Wow I’m already surprised at some of the results. It would be awesome to get 100 responses to this survey but I can already see some underlying trending. I finished tons of this kind of statistical analysis during my PhD dissertation. G*Power was (still is) a simple and widely available app to calculate statistical power. The “Power” value is a computation that says for a given type of research - especially surveys - the answers from X number of people very closely would represent the answers that would be the same for a much larger audience. Because of the type of research, it is commonly not necessary to count the larger population. Much of the parameters are established from types of errors rather than total people.
A very high percentage of “survey” style research is looking for trends. How many people think “A” is true? How popular is choice “B”? What percentage of the population thinks “C” is a bad idea? In the statistics world, the method for much of this research is conducted using a two-tailed regression analysis. Faul, Erdfelder, Buchner, & Lang (2009) wrote some great material of this type of research in a book called, “Behavior Research Methods”.

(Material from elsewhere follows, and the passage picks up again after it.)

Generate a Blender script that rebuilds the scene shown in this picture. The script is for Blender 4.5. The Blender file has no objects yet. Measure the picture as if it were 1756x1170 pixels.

Back to the “Power” value… Figuring out how many survey answers you need is called the Sample Size. The “effect size” and the chance of Type I & Type II errors usually is enough to set the Sample Size. Describing the research error Types is a large and separate discussion but suffice to say:
a Type I error is a pretty bad error so researchers set the tolerance pretty low (only 5%, α = .05)
a Type II error is not so bad so researchers let it slide more (20%, ß = .20)
A research author named Weller wrote about this stuff in 2014 in “Field Methods” called Sample Size Estimation: The Easy Way.
Jacob Cohen was the wizard who defined much of this stuff in terms of computing sample size and effect size. He wrote “Statistical Power Analysis for the Behavioral Sciences” in 1988 - it is a major work and has set the stage for many modern statistical research methods. If I use some of these widely accepted parameters in a software tool like G*Power, I get a Power value of 92.
That means if you got about 100 responses to this survey (92), your results would very closely resemble the results you would get if you were able to survey the entire world.
That’s very interesting! Looks like we have a long way to go and this morning I thought of a new option I’m curious about. Unfortunitly it will be behind the others in responses but I’ll add it anyways.
Ive been updating the title to reflect how many more people we need to make it to 92. I’ll try to keep bumping this post but maybe we can get facer to pin it.